Omolara is a social justice advocate, a network weaver, and a convener. She has a postgraduate degree in Peace and Conflict Studies; a degree in International Relations and History, from the University of Ibadan and Obafemi Awolowo University in Nigeria respectively.

She also holds executive certificates in Behavioral Science in Public Policy from Harvard University Executive Education in Cambridge and in Citizen Advocacy from the Coady International Institute, St Francis Xavier University in Canada.


Kwabena Kroduah is a Ghanaian and currently heads the Finance Unit at the West Africa Civil Society Institute (WACSI). He joined the Institute in January 2008.


Charles currently serves as the Head of the Capacity Development Unit at the West Africa Civil Society Institute (WACSI).

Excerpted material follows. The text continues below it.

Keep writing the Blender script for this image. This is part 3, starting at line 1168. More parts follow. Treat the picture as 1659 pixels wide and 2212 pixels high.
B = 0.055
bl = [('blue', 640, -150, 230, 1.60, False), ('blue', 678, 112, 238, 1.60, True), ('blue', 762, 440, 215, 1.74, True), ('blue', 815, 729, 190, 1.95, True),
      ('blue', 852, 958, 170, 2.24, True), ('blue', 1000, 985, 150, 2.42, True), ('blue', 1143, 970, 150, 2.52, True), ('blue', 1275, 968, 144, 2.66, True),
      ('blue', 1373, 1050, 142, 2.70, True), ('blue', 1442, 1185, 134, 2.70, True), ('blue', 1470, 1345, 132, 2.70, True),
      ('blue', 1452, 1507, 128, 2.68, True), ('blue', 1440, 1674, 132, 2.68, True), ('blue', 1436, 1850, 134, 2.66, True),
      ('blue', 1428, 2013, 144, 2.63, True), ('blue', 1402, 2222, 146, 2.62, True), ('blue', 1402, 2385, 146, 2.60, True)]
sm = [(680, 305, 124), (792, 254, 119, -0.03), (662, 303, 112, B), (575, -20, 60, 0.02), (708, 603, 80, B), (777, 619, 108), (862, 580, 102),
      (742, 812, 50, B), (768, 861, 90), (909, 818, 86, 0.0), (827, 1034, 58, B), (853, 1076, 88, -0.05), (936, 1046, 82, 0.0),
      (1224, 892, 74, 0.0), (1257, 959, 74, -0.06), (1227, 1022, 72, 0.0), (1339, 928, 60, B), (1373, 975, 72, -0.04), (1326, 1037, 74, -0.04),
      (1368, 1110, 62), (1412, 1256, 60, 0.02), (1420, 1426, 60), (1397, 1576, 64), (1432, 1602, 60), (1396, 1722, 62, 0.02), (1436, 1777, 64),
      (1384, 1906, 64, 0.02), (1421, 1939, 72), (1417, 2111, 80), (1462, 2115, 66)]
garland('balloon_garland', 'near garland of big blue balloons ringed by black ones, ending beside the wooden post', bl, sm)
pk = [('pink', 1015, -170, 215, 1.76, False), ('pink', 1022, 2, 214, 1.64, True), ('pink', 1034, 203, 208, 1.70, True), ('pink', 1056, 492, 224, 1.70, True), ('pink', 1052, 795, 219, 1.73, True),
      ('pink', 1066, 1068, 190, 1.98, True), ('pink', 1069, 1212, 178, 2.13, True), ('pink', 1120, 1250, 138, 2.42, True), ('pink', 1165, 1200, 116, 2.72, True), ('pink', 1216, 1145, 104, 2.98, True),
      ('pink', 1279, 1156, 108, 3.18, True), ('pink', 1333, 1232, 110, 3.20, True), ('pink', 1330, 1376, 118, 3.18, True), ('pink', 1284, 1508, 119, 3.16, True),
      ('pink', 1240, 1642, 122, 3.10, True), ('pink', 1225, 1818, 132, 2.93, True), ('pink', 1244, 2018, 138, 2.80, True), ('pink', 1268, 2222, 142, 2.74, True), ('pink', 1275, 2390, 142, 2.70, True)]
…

Charles has over 10 years of experience working in international development and social justice issues in Africa. Charles has expertise in strengthening civil society and public agencies including the design and implementation of governance and leadership programmes, development of knowledge pieces and policy advice. Charles was the founding Board Chair of Innovation for Change (i4C)-Hub Afrique, as well as the founding member of the International Consortium on Closing Civic Space (iCon), an initiative of the Centre for Strategic and International Studies (CSIS) in Washington DC. Charles currently serves as the Member of the Governing Board (Coordination Collective) of Africans Rising. He is a Member of the Development Studies Association, United Kingdom. Charles is a 2017 Stanford University Fellow for Nonprofit Leaders and a certified Change the Game Resource Mobilisation Trainer.


Nana Afadzinu is a Ghanaian and currently serves as the Executive Director of the West Africa Civil Society Institute (WACSI). She joined the Institute in October 2010.